Once, flying home. It was overcast as the plane took off, and I saw dense white fog outside my window for some time until we broke the cloud cover into what looked like heaven. The clouds were a white ocean punctured by a few mountains under a brilliant orange sun and colorful horizon. It is always sunny above you. Clouds don’t blot out the sun; they can only blot out your experience of it, and that, only temporarily.
It doesn’t feel like this is ever going to pass. I know. It feels like you had a chance, once, long ago, before everything got messed up, and that time is over. Too much has happened. You’ve strayed too far from your optimism and ideals. Something about you is ruined or broken or changed. You’ve done and said things you never thought you’d do and say, and you’re not proud of it.
But nothing can change your spirit but a change in stories. Nothing can break your soul except what you choose to give your energy to, your thoughts and your power.
Change your excuses, change your life
You’re full of excuses for why you’re not living the life you want. If you had no excuses, that dream life would already be here, or you’d be so convinced of its coming you wouldn’t miss it (Psst: learn about this–it’s stage 5).
Drop the need to tell stories about how it isn’t working. What if it is already working? What if you know deep down that it’s inevitable if you stop subtly fighting it?
Love yourself through your storms
What would it look like to pour love, compassion, and understanding on yourself? How can you love yourself through your cloudy days, your storms? Practically. What do you need? How can you give it to yourself, or ask someone else for help getting it? What support would change the trajectory of your life? For me, it was life coaching.
Storms eventually end. All seasons pass, good and bad. Love remains.

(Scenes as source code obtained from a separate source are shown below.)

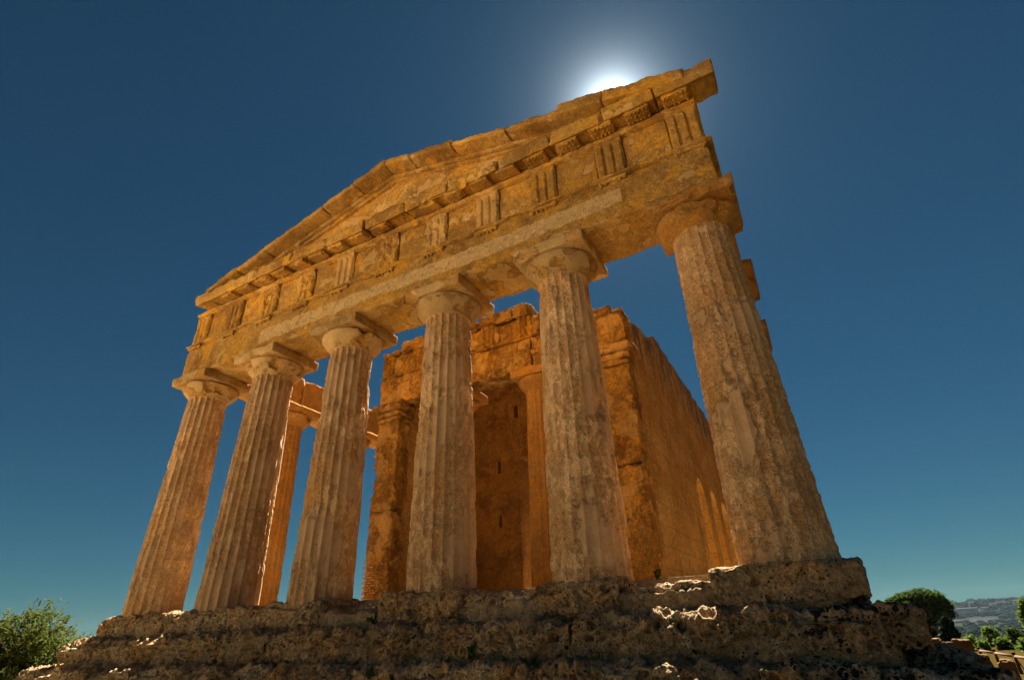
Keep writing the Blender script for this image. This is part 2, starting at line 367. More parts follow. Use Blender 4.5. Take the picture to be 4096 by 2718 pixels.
gz = ground_z(gx, gy); gz = gz + np.minimum(1, A.ravel() / 60) * fbm(np.stack([gx / 14, gy / 14, gx * 0], -1), 4, 3) * np.minimum(A.ravel() * .004 + .1, 2.5) * .6
K = np.arange(len(rr) * 240).reshape(len(rr), 240); K2 = np.roll(K, -1, 1)
gf = np.stack([K[:-1], K[1:], K2[1:], K2[:-1]], -1).reshape(-1, 4)[:, ::-1]
g = mk('ground', np.stack([gx, gy, gz], -1), gf, M['ground'], loc=(0, 0, 0)); g['kind'] = 'structure'
g.data.materials.append(M['valley'])
fd = np.repeat(rr[:-1], 240); g.data.polygons.foreach_set('material_index', (fd > 150).astype(np.int32))
def pol(az, d): a = math.radians(az); return CAM[0] + d * math.sin(a), CAM[1] + d * math.cos(a)
def rayz(d, el): return CAM[2] + d * math.tan(math.radians(el))
# hills across the valley
az = np.linspace(-8, 30, 260); dd = np.linspace(2200, 4250, 70); A, B = np.meshgrid(az, dd, indexing='ij')
crest = np.interp(az, [-8, 4, 6.5, 7.7, 8.6, 9.6, 11, 12.4, 16, 24, 30], [-.6, -.25, .1, .36, .55, .76, .73, .70, .9, .3, -.6])
H = np.tan(np.radians(crest))[:, None] * 3400 + CAM[2] + 29
prof = np.interp(dd, [2200, 2600, 3000, 3400, 3700, 4250], [0, .30, .72, 1, .9, .2])
hx = CAM[0] + B * np.sin(np.radians(A)); hy = CAM[1] + B * np.cos(np.radians(A)); hz = -29 + H * prof[None, :]
hz = hz + (fbm(np.stack([hx / 260, hy / 260, hx * 0], -1).reshape(-1, 3), 4, 8).reshape(hx.shape)) * 9 * prof[None, :] * (B < 3300)
K = np.arange(hx.size).reshape(hx.shape); hf = np.stack([K[:-1, :-1], K[1:, :-1], K[1:, 1:], K[:-1, 1:]], -1).reshape(-1, 4)
hills = mk('hills', np.stack([hx, hy, hz], -1).reshape(-1, 3), hf, M['hill'], loc=(0, 0, 0)); hills['kind'] = 'structure'

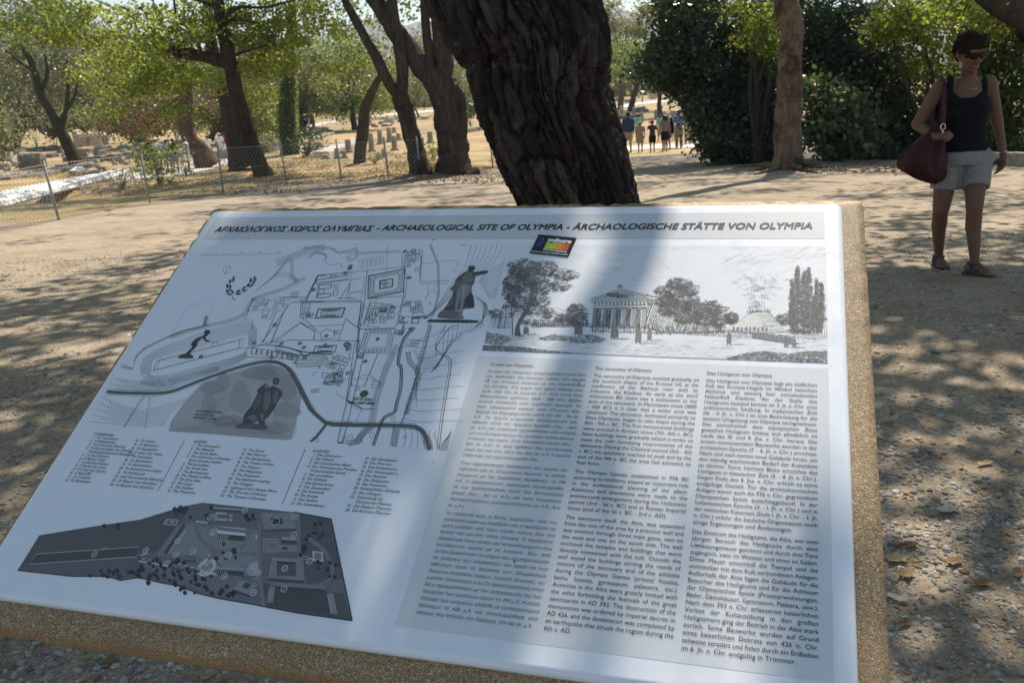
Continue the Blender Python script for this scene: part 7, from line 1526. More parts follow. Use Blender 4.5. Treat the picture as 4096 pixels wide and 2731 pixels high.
# ================================================================ chain-link fence
GALV = simple('galvanised_steel', (.27, .27, .26), .6, .4, .2, 9); WIRE = simple('fence_wire', (.36, .35, .32), .6, .4, .1, 9)
fn = empty('chain_link_fence', FB[4], 'low chain-link fence on thin grey metal posts along the edge of the gravel', 'fence')
FT = []
ptv = [( -40, 945, -150, 700)]+[(p[0][0], p[0][1], p[1][0], p[1][1]) for p in POSTS]
FBa = [ground(max(-400, p[0]), p[1]) for p in ptv]
for (bx, by, tx, ty), g_ in zip(ptv, FBa):
    tp = at(tx, ty, g_[1]); r_ = .025 if g_[1] < 30 else .034; V, F = tube([g_-[0, 0, .15], tp], r_, 8); mesh('post', V, F, GALV, fn, smooth=True)
    V, F = tube([tp, tp+(tp-g_)*.012], r_*1.25, 8); mesh('post_cap', V, F, GALV, fn); FT.append(tp)
for i in range(len(FBa)-1):
    if i == 7: continue
    A0, A1, B0, B1 = FBa[i]+[0, 0, .04], FT[i]-(FT[i]-FBa[i])*.06, FBa[i+1]+[0, 0, .04], FT[i+1]-(FT[i+1]-FBa[i+1])*.06
    hgt_ = np.linalg.norm(A1-A0); L_ = np.linalg.norm(B0-A0); mb = MB()
    def FP(s, t): return (A0*(1-s)+B0*s)*(1-t)+(A1*(1-s)+B1*s)*t
    stp = .15; nd = int((L_+hgt_)/stp); wr = .0026
    for sgn in (1, -1):
        for q in range(nd):
            x0 = q*stp-hgt_; x1 = x0+hgt_; y0, y1 = 0., 1.
            if x0 < 0: y0 = -x0/hgt_; x0 = 0
            if x1 > L_: y1 = 1-(x1-L_)/hgt_; x1 = L_
            if y1-y0 < .02: continue
            if sgn < 0: x0, x1 = L_-x0, L_-x1
            p, r_ = FP(x0/L_, y0), FP(x1/L_, y1); V, F = tube([p+[0, wr*sgn, 0], r_+[0, wr*sgn, 0]], wr, 3, caps=False); mb.add(V, F)
    mb.build('wire_netting', WIRE, fn)['kind'] = 'stuff'
    for t in (.02, .98, .5): V, F = tube([FP(0, t), FP(1, t)], .0035, 4, caps=False); mesh('tension_wire', V, F, WIRE, fn)
# dark netted cap on nearby trunk etc. kerb behind the woman
kb0, kb1 = ground(3880, 655), ground(4300, 676); root = empty('stone_kerb', (kb0+kb1)/2, 'low rendered kerb wall under the thicket behind the woman', 'kerb')
n_ = 7
for i in range(n_):
    p, q = kb0+(kb1-kb0)*i/n_, kb0+(kb1-kb0)*(i+.97)/n_; c_ = (p+q)/2; V, F = box((c_[0], c_[1]+.1, float(H(c_[0], c_[1]))+.08), (np.hypot(*(q-p)[:2]), .3, .34), math.atan2((q-p)[1], (q-p)[0])); mesh('kerb_stone', V, F, ST_W, root)
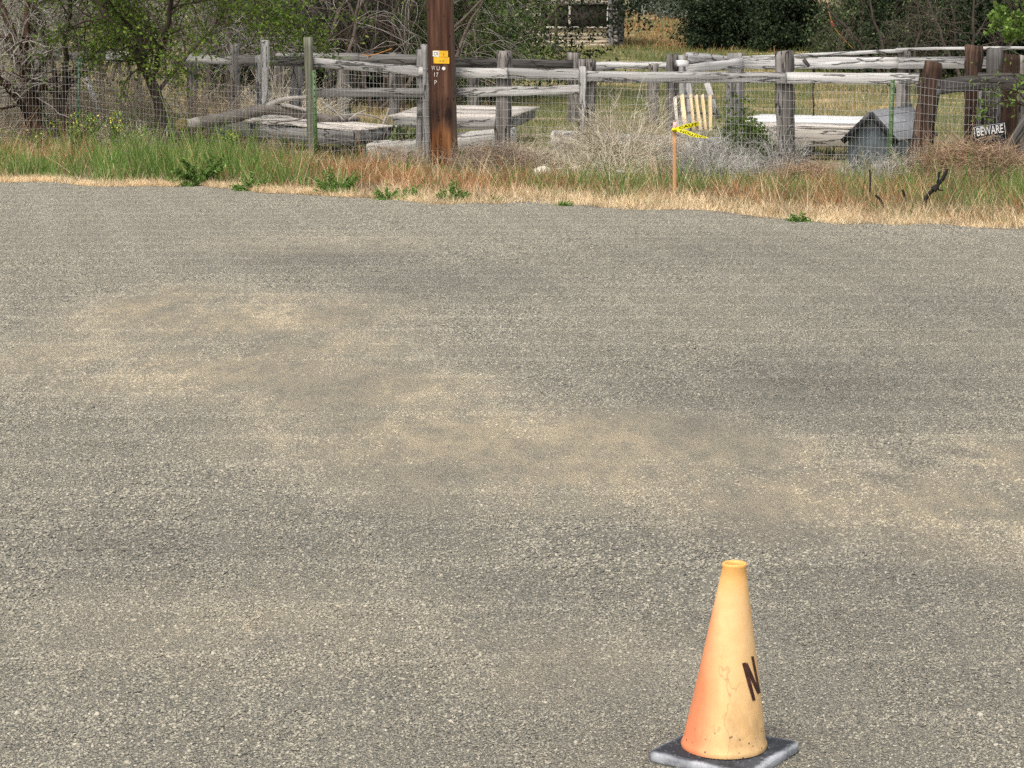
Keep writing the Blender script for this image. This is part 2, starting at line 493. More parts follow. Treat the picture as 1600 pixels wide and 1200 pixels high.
def gravel_color(t, rnd, dustmax):
    dust, n, dark = dust_fac(t)
    c = t.ramp(rnd, STONE_STOPS)
    c = t.mix(t.math('MULTIPLY', dust, dustmax), c, (0.56, 0.465, 0.315, 1))
    hsv = t.new("ShaderNodeHueSaturation"); t.L.new(c, hsv.inputs["Color"])
    dk = t.math('MULTIPLY', dark, t.step(n, 0.32, 0.6, 0.45, 1.0))
    t.L.new(t.step(dk, 0, 1, 1.0, 0.55), hsv.inputs["Value"])
    t.L.new(t.step(dk, 0, 1, 1.0, 0.8), hsv.inputs["Saturation"])
    return hsv.outputs[0]

t = NT("gravel_stone")
t.color(gravel_color(t, t.island(), 0.76))
sn = t.noise(t.coord(), 400, 3)
t.bump(sn, 0.15, 0.002)
M_STONE = t.m

t = NT("gravel_road_surface")
pos = t.scaled(t.pos(), (1, 1, 0.6))
vor = t.new("ShaderNodeTexVoronoi"); vor.inputs["Scale"].default_value = 190; t.L.new(pos, vor.inputs["Vector"])
vor2 = t.new("ShaderNodeTexVoronoi"); vor2.inputs["Scale"].default_value = 120; t.L.new(pos, vor2.inputs["Vector"])
sep = t.new("ShaderNodeSeparateColor"); t.L.new(vor.outputs["Color"], sep.inputs[0])
c = gravel_color(t, sep.outputs[0], 0.9)
edge = t.step(vor.outputs["Distance"], 0.35, 0.75, 0, 0.45)
t.color(t.mix(edge, c, (0.15, 0.134, 0.102, 1)))
hgt = t.math('ADD', t.math('MULTIPLY', vor.outputs["Distance"], -1.0), t.math('MULTIPLY', vor2.outputs["Distance"], -0.7))
t.bump(hgt, 0.9, 0.012)
t.bsdf.inputs["Roughness"].default_value = 0.95
M_ROAD = t.m

# road sheet, gently uneven, clipped along the ragged road edge
def grid(xs, fy0, fy1, ny, zoff, zfun):
    V, Q = [], []
    for x in xs:
        a, b = fy0(x), fy1(x)
        for j in range(ny):
            y = a + (b - a) * j / (ny - 1)
            V.append((x, y, zfun(x, y) + zoff))
    nx = len(xs)
    i = np.arange(nx - 1)[:, None] * ny + np.arange(ny - 1)[None]
    Q = np.stack([i, i + ny, i + ny + 1, i + 1], -1).reshape(-1, 4)
    return np.array(V), [Q]

def road_z(x, y):
    return 0.0015 * math.sin(x * 1.9 + y * 0.8) + 0.0012 * math.sin(y * 1.7 - x * 0.6)

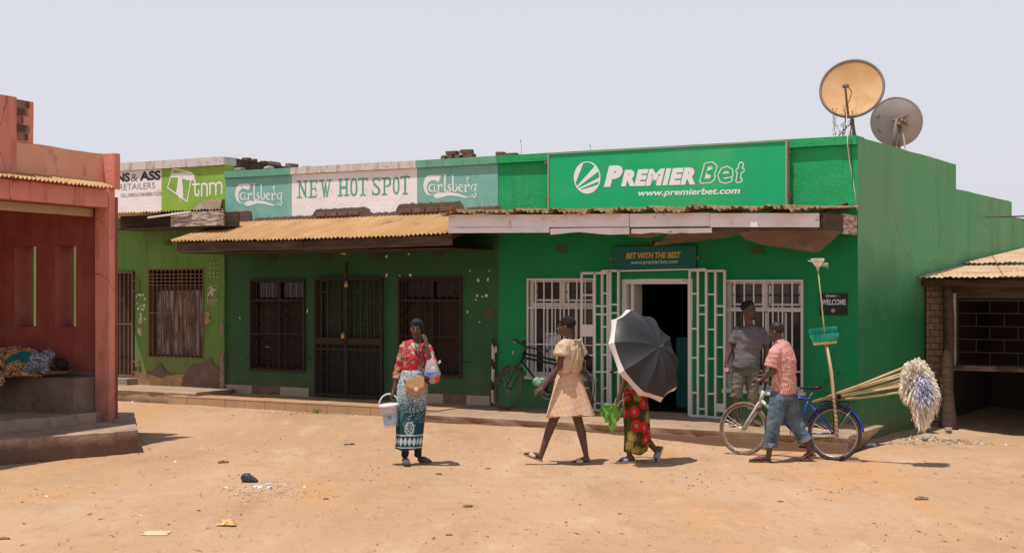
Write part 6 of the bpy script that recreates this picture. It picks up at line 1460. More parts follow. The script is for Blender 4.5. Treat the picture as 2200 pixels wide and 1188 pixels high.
drape('wrap_skirt', CLOTH, w3, [(C_(1365, 838), .125, .12), (C_(1365, 862), .14, .14), (C_(1367, 900), .148, .15), (C_(1369, 940), .15, .15), (C_(1364, 970), .13, .13)], 200, (5, .012, .05), 1.0, c_eye, .025, 0, subd=26)
m = MB(); m.tube([C_(1364, 846, -.0), C_(1366, 838, -.0)], [(.16, .15), (.15, .13)], 24, side=sC); m.build('waist_sash', surf('red_cloth', (.50, .015, .02)), w3, smooth=True)
# umbrella
um = thing('umbrella', 'black umbrella with a checked white border, held low against the sun', 'umbrella', FW, C_(1380, 765, -.15))
axu = Vector((.66, -.62, .40)).normalized(); cu = C_(1379, 765, -.18); Ru, Hu, NP = .555, .27, 10
e1 = Vector((-.56, 0, -.80)); e1 = (e1-axu*e1.dot(axu)).normalized(); e2 = axu.cross(e1)
blk = surf('umbrella_black', (.024, .024, .027), rough=.5, spec=.35); bord = None
def border_mat():
    m = bpy.data.materials.new('checked_border'); m.use_nodes = True; t = m.node_tree; b_ = t.nodes['Principled BSDF']; b_.inputs['Roughness'].default_value = .6
    a = t.nodes.new('ShaderNodeUVMap'); a.uv_map = 'UVMap'; ch = t.nodes.new('ShaderNodeTexChecker'); ch.inputs['Scale'].default_value = 1; ch.inputs[1].default_value = (.62, .56, .52, 1); ch.inputs[2].default_value = (.10, .07, .07, 1)
    br = t.nodes.new('ShaderNodeTexBrick'); br.offset = 0; br.inputs['Color1'].default_value = br.inputs['Color2'].default_value = (.12, .07, .07, 1); br.inputs['Mortar'].default_value = (.80, .74, .71, 1)
    br.inputs['Scale'].default_value = 1; br.inputs['Mortar Size'].default_value = .24; br.inputs['Brick Width'].default_value = 1; br.inputs['Row Height'].default_value = 1; br.inputs['Mortar Smooth'].default_value = .1
    t.links.new(a.outputs[0], br.inputs[0]); t.links.new(br.outputs[0], b_.inputs['Base Color']); return m
bord = border_mat()
def usurf(k, u, v):        # panel k, u across 0..1, v from apex 0 to rim 1
    a0, a1 = 2*math.pi*k/NP, 2*math.pi*(k+1)/NP; 
    def rib(a): r = Ru*math.sin(v*math.pi/2*.92)/math.sin(math.pi/2*.92); hh = Hu*math.cos(v*math.pi/2*.96); return (r*math.cos(a), r*math.sin(a), hh)
    P0, P1 = Vector(rib(a0)), Vector(rib(a1)); q = P0.lerp(P1, u); s_ = 4*u*(1-u); q.z -= .028*s_*math.sin(math.pi*v*.9); q.x *= 1-.05*s_*v**5; q.y *= 1-.05*s_*v**5
    return cu+e1*q.x+e2*q.y+axu*q.z
NU, NV = 6, 16
for k in range(NP):
    for nm_, v0, v1, mt_ in (('panel', 0., .84, blk), ('border', .84, 1., bord)):
        m = MB(); nv = NV if nm_ == 'panel' else 3; uv = []
        for j in range(nv+1):
            for i in range(NU+1): m.v.append(usurf(k, i/NU, v0+(v1-v0)*j/nv)); uv.append((k*22+i/NU*22, (j/nv)*6))
        for j in range(nv):
            for i in range(NU): a = j*(NU+1)+i; m.f.append((a, a+1, a+NU+2, a+NU+1)); m.mi.append(0)
        o = m.build(nm_, mt_, um, smooth=True)
        if nm_ == 'border':
            l = o.data.uv_layers.new(name='UVMap')
            for lo in o.data.loops: l.data[lo.index].uv = uv[lo.vertex_index]
    m = MB(); m.tube([usurf(k, 0, v_)-axu*.004 for v_ in np.linspace(.02, 1.01, 9)], .0022, 5); m.build('rib', steel, um)
ap = cu+axu*Hu; m = MB(); m.tube([ap+axu*.055, ap-axu*.72], .006, 8); m.build('shaft', steel, um); m = MB(); m.tube([ap-axu*.62, ap-axu*.76], .014, 8); m.build('handle', surf('black_plastic', (.02, .02, .02)), um)
# leafy greens in her hand
gr = thing('leafy_greens', 'bunch of fresh green leaves dangling from the umbrella woman\'s hand', 'greens', FW, C_(1315, 890, -.15))
lf = surf('fresh_leaf', (.11, .30, .035), [((.22, .45, .07), (18, 18, 18), 3, .45, .65, .8)], .5); lf.node_tree.nodes['Principled BSDF'].inputs['Subsurface Weight'].default_value = 0
rr = random.Random(8)
ends = [(1287, 886), (1292, 894), (1299, 900), (1305, 898), (1310, 916), (1314, 930), (1317, 925), (1322, 910), (1296, 884), (1304, 890), (1312, 900), (1320, 896), (1327, 905), (1332, 893), (1318, 912), (1300, 908)]
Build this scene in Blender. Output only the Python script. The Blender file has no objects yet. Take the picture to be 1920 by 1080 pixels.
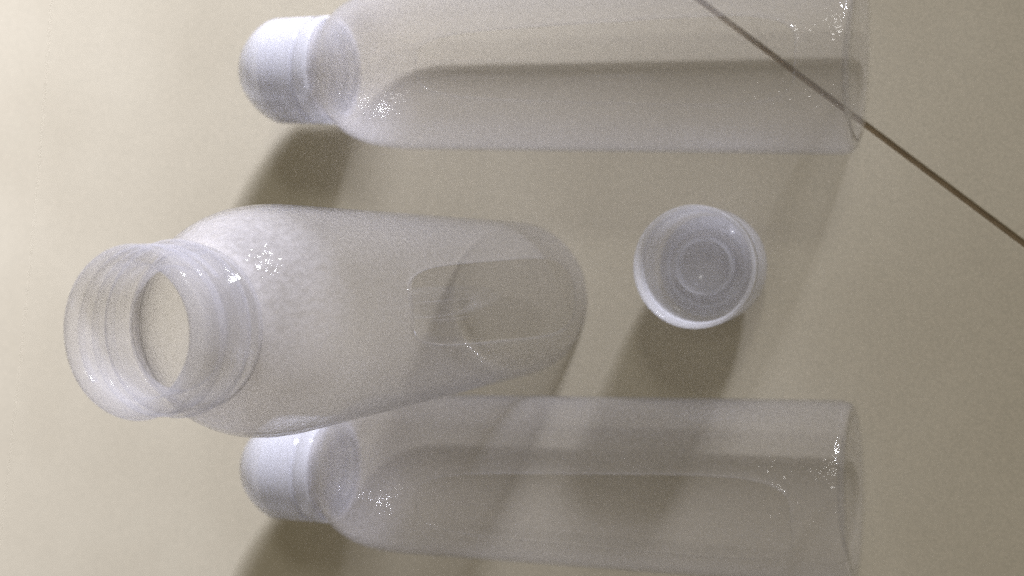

People want to be your friend
Remember: many people are looking for deep friendships and would be thrilled to spend time with you. You could meet one of them tomorrow. Maybe you already know them (anyone come to mind?)
The literal best next step you could take to make a new friend is to believe that people are out there looking and hoping for a friend just like you. You can go to every meetup in your community and still struggle to form connections if the whole time you’re telling yourself everyone else already has friends or no one would want to be close to you if they really knew you.
You are not a mess. At least, no more than anyone else. Call yourself a mess or a miracle; it’s just where you’re choosing to put your focus. The world needs you. We need that special something that only you have. We’ll wait until you’re ready, as long as it takes for you to come back. Don’t be afraid to ask for what you really need and want, and that day will come much sooner.